▸ **EXERCISE**:
Repeat every record below exactly, but leave out any pictures.

## Begin DATASET RECORDS

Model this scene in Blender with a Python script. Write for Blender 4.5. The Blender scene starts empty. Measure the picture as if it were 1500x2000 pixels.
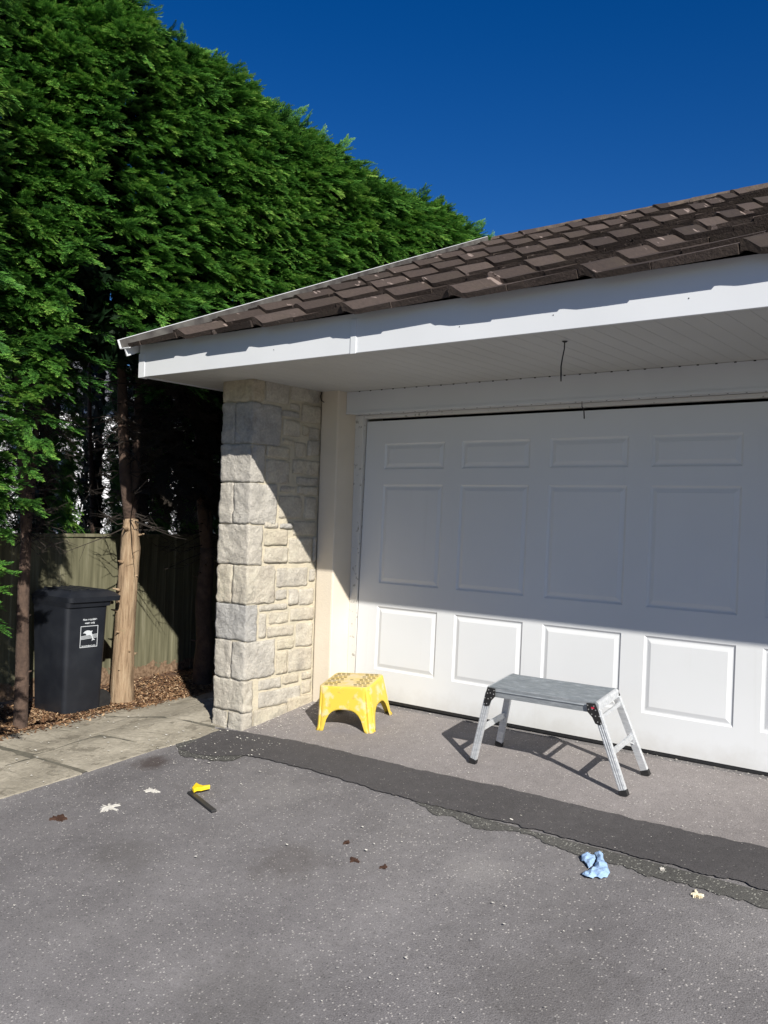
import bpy, bmesh, math, random
import numpy as np
from mathutils import Vector, Matrix, noise

# ------------------------------------------------------------------ camera
S = bpy.context.scene
CP = Vector((4.4295, -5.4305, 1.3885))
R_ = Vector((0.78782, 0.61506, 0.03236)); U_ = Vector((-0.02194, -0.02449, 0.99946)); F_ = Vector((-0.61552, 0.78810, 0.00580))
cam = bpy.data.cameras.new('camera'); camo = bpy.data.objects.new('camera', cam)
S.collection.objects.link(camo); S.camera = camo
M = Matrix((R_, U_, -F_)).transposed().to_4x4(); M.translation = CP
camo.matrix_world = M
cam.sensor_fit = 'VERTICAL'; cam.sensor_height = 24; cam.lens = 24*1763.1/2000
cam.clip_start = 0.05; cam.clip_end = 3000
# ------------------------------------------------------------------ sky and sun
sun_to = Vector((1.5012, -1.0, 1.1501)).normalized()
elev = math.asin(sun_to.z); az = math.atan2(sun_to.x, sun_to.y)
W = bpy.data.worlds.new('World'); S.world = W; W.use_nodes = True
nt = W.node_tree; bg = nt.nodes['Background']
sky = nt.nodes.new('ShaderNodeTexSky'); sky.sky_type = 'NISHITA'; sky.sun_disc = False
sky.sun_elevation = elev; sky.sun_rotation = az
sky.altitude = 600; sky.air_density = 1.0; sky.dust_density = 0.1; sky.ozone_density = 4.0
hsv = nt.nodes.new('ShaderNodeHueSaturation'); hsv.inputs['Saturation'].default_value = 1.36; hsv.inputs['Value'].default_value = 1.0
hsv.inputs['Hue'].default_value = .515
nt.links.new(sky.outputs[0], hsv.inputs['Color']); nt.links.new(hsv.outputs[0], bg.inputs['Color'])
bg.inputs['Strength'].default_value = 0.054
sl = bpy.data.lights.new('sun', 'SUN'); sl.energy = 5.0; sl.angle = math.radians(0.53); sl.color = (1.0, 0.95, 0.87)
so = bpy.data.objects.new('sun', sl); S.collection.objects.link(so)
so.rotation_euler = (-sun_to).to_track_quat('-Z', 'Y').to_euler(); so.location = (6, -6, 8)
S.view_settings.view_transform = 'Standard'; S.view_settings.look = 'None'
S.view_settings.exposure = 0.58; S.view_settings.gamma = 1
S.cycles.max_bounces = 8; S.cycles.diffuse_bounces = 4; S.cycles.transparent_max_bounces = 8

random.seed(7); RNG = np.random.default_rng(7)
COL = S.collection
# ------------------------------------------------------------------ helpers
def link(o, parent=None):
    COL.objects.link(o)
    if parent: o.parent = parent
    return o
def tag(o, label=None, cat=None, group=None, kind=None):
    if label: o['label'] = label
    if cat: o['category'] = cat
    if group: o['group'] = group
    if kind: o['kind'] = kind
    return o
def empty(name, loc, label, cat, group=None, rz=0):
    o = bpy.data.objects.new(name, None); o.location = loc; o.rotation_euler = (0, 0, rz); o.empty_display_size = .1
    link(o); return tag(o, label, cat, group)
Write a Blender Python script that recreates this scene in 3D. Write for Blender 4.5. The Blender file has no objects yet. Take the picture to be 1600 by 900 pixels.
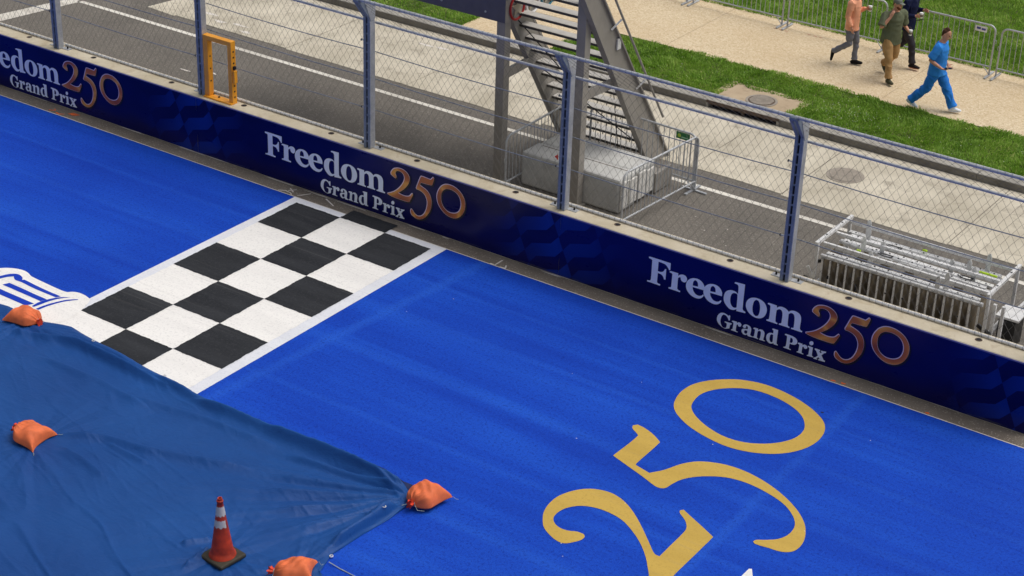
import bpy, math, random
import numpy as np
from mathutils import Vector, Matrix
from mathutils.geometry import tessellate_polygon
random.seed(7); RNG = np.random.default_rng(7)
scene = bpy.context.scene
COL = scene.collection
R = math.radians

# ------------------------------------------------------------------ camera, world, sun, exposure
cam_d = bpy.data.cameras.new('camera'); cam = bpy.data.objects.new('camera', cam_d); COL.objects.link(cam)
cam_d.sensor_width = 36.0; cam_d.lens = 65.163; cam_d.clip_start = 0.5; cam_d.clip_end = 2000
_r = Vector((0.8196513, 0.5719770, 0.0318429)); _u = Vector((-0.2872297, 0.3622389, 0.8867255)); _b = Vector((0.4956518, -0.7359520, 0.4611984))
cam.matrix_world = Matrix(((_r.x, _u.x, _b.x, 19.98255), (_r.y, _u.y, _b.y, -22.69957), (_r.z, _u.z, _b.z, 14.03353), (0, 0, 0, 1)))
scene.camera = cam

SUN_EL, SUN_AZ = R(64), R(48)          # azimuth measured from +Y towards +X
world = bpy.data.worlds.new('World'); scene.world = world; world.use_nodes = True
wn = world.node_tree; bg = wn.nodes['Background']
sky = wn.nodes.new('ShaderNodeTexSky'); sky.sky_type = 'NISHITA'; sky.sun_disc = False
sky.sun_elevation = SUN_EL; sky.sun_rotation = SUN_AZ; sky.air_density = 1.0; sky.dust_density = 6.0; sky.ozone_density = 1.0
hs = wn.nodes.new('ShaderNodeHueSaturation'); hs.inputs['Saturation'].default_value = 0.45
wn.links.new(sky.outputs[0], hs.inputs['Color']); wn.links.new(hs.outputs[0], bg.inputs[0]); bg.inputs[1].default_value = 0.112
sun_d = bpy.data.lights.new('sun', 'SUN'); sun = bpy.data.objects.new('sun', sun_d); COL.objects.link(sun)
sun_d.energy = 1.2; sun_d.angle = R(45); sun_d.color = (1.0, 0.965, 0.91)
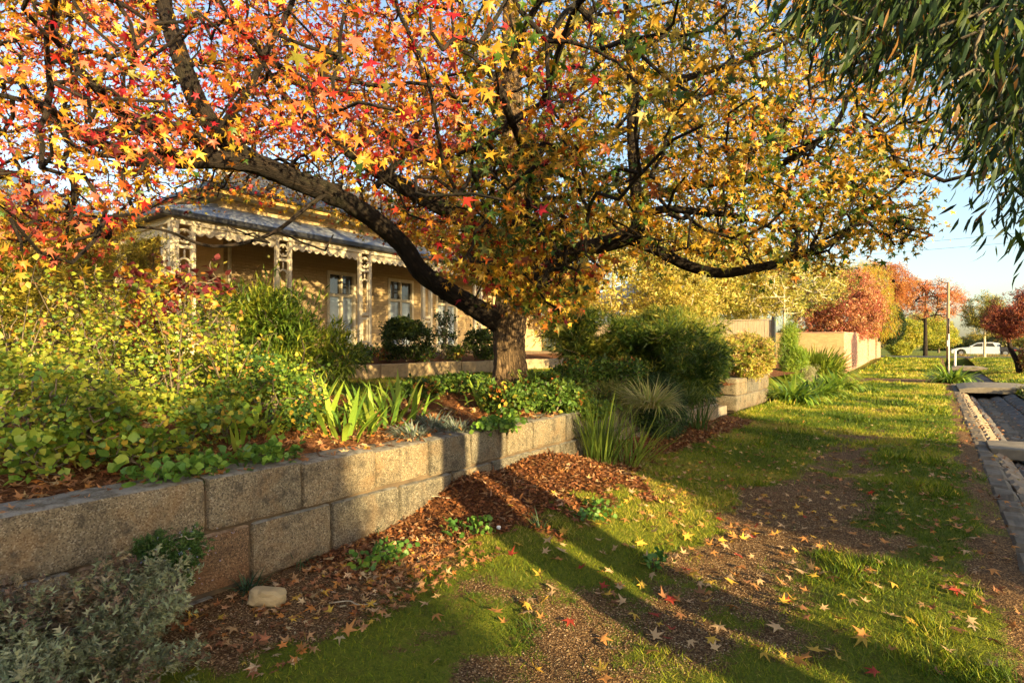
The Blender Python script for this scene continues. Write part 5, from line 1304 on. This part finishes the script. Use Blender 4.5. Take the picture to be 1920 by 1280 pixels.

## End DATASET RECORDS

▸ **FINISHED TASK**:
Model this scene in Blender with a Python script. Write for Blender 4.5. The Blender scene starts empty. Measure the picture as if it were 1500x2000 pixels.
import bpy, bmesh, math, random
import numpy as np
from mathutils import Vector, Matrix, noise

# ------------------------------------------------------------------ camera
S = bpy.context.scene
CP = Vector((4.4295, -5.4305, 1.3885))
R_ = Vector((0.78782, 0.61506, 0.03236)); U_ = Vector((-0.02194, -0.02449, 0.99946)); F_ = Vector((-0.61552, 0.78810, 0.00580))
cam = bpy.data.cameras.new('camera'); camo = bpy.data.objects.new('camera', cam)
S.collection.objects.link(camo); S.camera = camo
M = Matrix((R_, U_, -F_)).transposed().to_4x4(); M.translation = CP
camo.matrix_world = M
cam.sensor_fit = 'VERTICAL'; cam.sensor_height = 24; cam.lens = 24*1763.1/2000
cam.clip_start = 0.05; cam.clip_end = 3000
# ------------------------------------------------------------------ sky and sun
sun_to = Vector((1.5012, -1.0, 1.1501)).normalized()
elev = math.asin(sun_to.z); az = math.atan2(sun_to.x, sun_to.y)
W = bpy.data.worlds.new('World'); S.world = W; W.use_nodes = True
nt = W.node_tree; bg = nt.nodes['Background']
sky = nt.nodes.new('ShaderNodeTexSky'); sky.sky_type = 'NISHITA'; sky.sun_disc = False
sky.sun_elevation = elev; sky.sun_rotation = az
sky.altitude = 600; sky.air_density = 1.0; sky.dust_density = 0.1; sky.ozone_density = 4.0
hsv = nt.nodes.new('ShaderNodeHueSaturation'); hsv.inputs['Saturation'].default_value = 1.36; hsv.inputs['Value'].default_value = 1.0
hsv.inputs['Hue'].default_value = .515
nt.links.new(sky.outputs[0], hsv.inputs['Color']); nt.links.new(hsv.outputs[0], bg.inputs['Color'])
bg.inputs['Strength'].default_value = 0.054
sl = bpy.data.lights.new('sun', 'SUN'); sl.energy = 5.0; sl.angle = math.radians(0.53); sl.color = (1.0, 0.95, 0.87)
so = bpy.data.objects.new('sun', sl); S.collection.objects.link(so)
so.rotation_euler = (-sun_to).to_track_quat('-Z', 'Y').to_euler(); so.location = (6, -6, 8)
S.view_settings.view_transform = 'Standard'; S.view_settings.look = 'None'
S.view_settings.exposure = 0.58; S.view_settings.gamma = 1
S.cycles.max_bounces = 8; S.cycles.diffuse_bounces = 4; S.cycles.transparent_max_bounces = 8

random.seed(7); RNG = np.random.default_rng(7)
COL = S.collection
# ------------------------------------------------------------------ helpers
def link(o, parent=None):
    COL.objects.link(o)
    if parent: o.parent = parent
    return o
def tag(o, label=None, cat=None, group=None, kind=None):
    if label: o['label'] = label
    if cat: o['category'] = cat
    if group: o['group'] = group
    if kind: o['kind'] = kind
    return o
def empty(name, loc, label, cat, group=None, rz=0):
    o = bpy.data.objects.new(name, None); o.location = loc; o.rotation_euler = (0, 0, rz); o.empty_display_size = .1
    link(o); return tag(o, label, cat, group)
Write a Blender Python script that recreates this scene in 3D. Write for Blender 4.5. The Blender file has no objects yet. Take the picture to be 1600 by 900 pixels.
import bpy, math, random
import numpy as np
from mathutils import Vector, Matrix
from mathutils.geometry import tessellate_polygon
random.seed(7); RNG = np.random.default_rng(7)
scene = bpy.context.scene
COL = scene.collection
R = math.radians

# ------------------------------------------------------------------ camera, world, sun, exposure
cam_d = bpy.data.cameras.new('camera'); cam = bpy.data.objects.new('camera', cam_d); COL.objects.link(cam)
cam_d.sensor_width = 36.0; cam_d.lens = 65.163; cam_d.clip_start = 0.5; cam_d.clip_end = 2000
_r = Vector((0.8196513, 0.5719770, 0.0318429)); _u = Vector((-0.2872297, 0.3622389, 0.8867255)); _b = Vector((0.4956518, -0.7359520, 0.4611984))
cam.matrix_world = Matrix(((_r.x, _u.x, _b.x, 19.98255), (_r.y, _u.y, _b.y, -22.69957), (_r.z, _u.z, _b.z, 14.03353), (0, 0, 0, 1)))
scene.camera = cam

SUN_EL, SUN_AZ = R(64), R(48)          # azimuth measured from +Y towards +X
world = bpy.data.worlds.new('World'); scene.world = world; world.use_nodes = True
wn = world.node_tree; bg = wn.nodes['Background']
sky = wn.nodes.new('ShaderNodeTexSky'); sky.sky_type = 'NISHITA'; sky.sun_disc = False
sky.sun_elevation = SUN_EL; sky.sun_rotation = SUN_AZ; sky.air_density = 1.0; sky.dust_density = 6.0; sky.ozone_density = 1.0
hs = wn.nodes.new('ShaderNodeHueSaturation'); hs.inputs['Saturation'].default_value = 0.45
wn.links.new(sky.outputs[0], hs.inputs['Color']); wn.links.new(hs.outputs[0], bg.inputs[0]); bg.inputs[1].default_value = 0.112
sun_d = bpy.data.lights.new('sun', 'SUN'); sun = bpy.data.objects.new('sun', sun_d); COL.objects.link(sun)
sun_d.energy = 1.2; sun_d.angle = R(45); sun_d.color = (1.0, 0.965, 0.91)
The Blender Python script for this scene continues. Write part 5, from line 1304 on. This part finishes the script. Use Blender 4.5. Take the picture to be 1920 by 1280 pixels.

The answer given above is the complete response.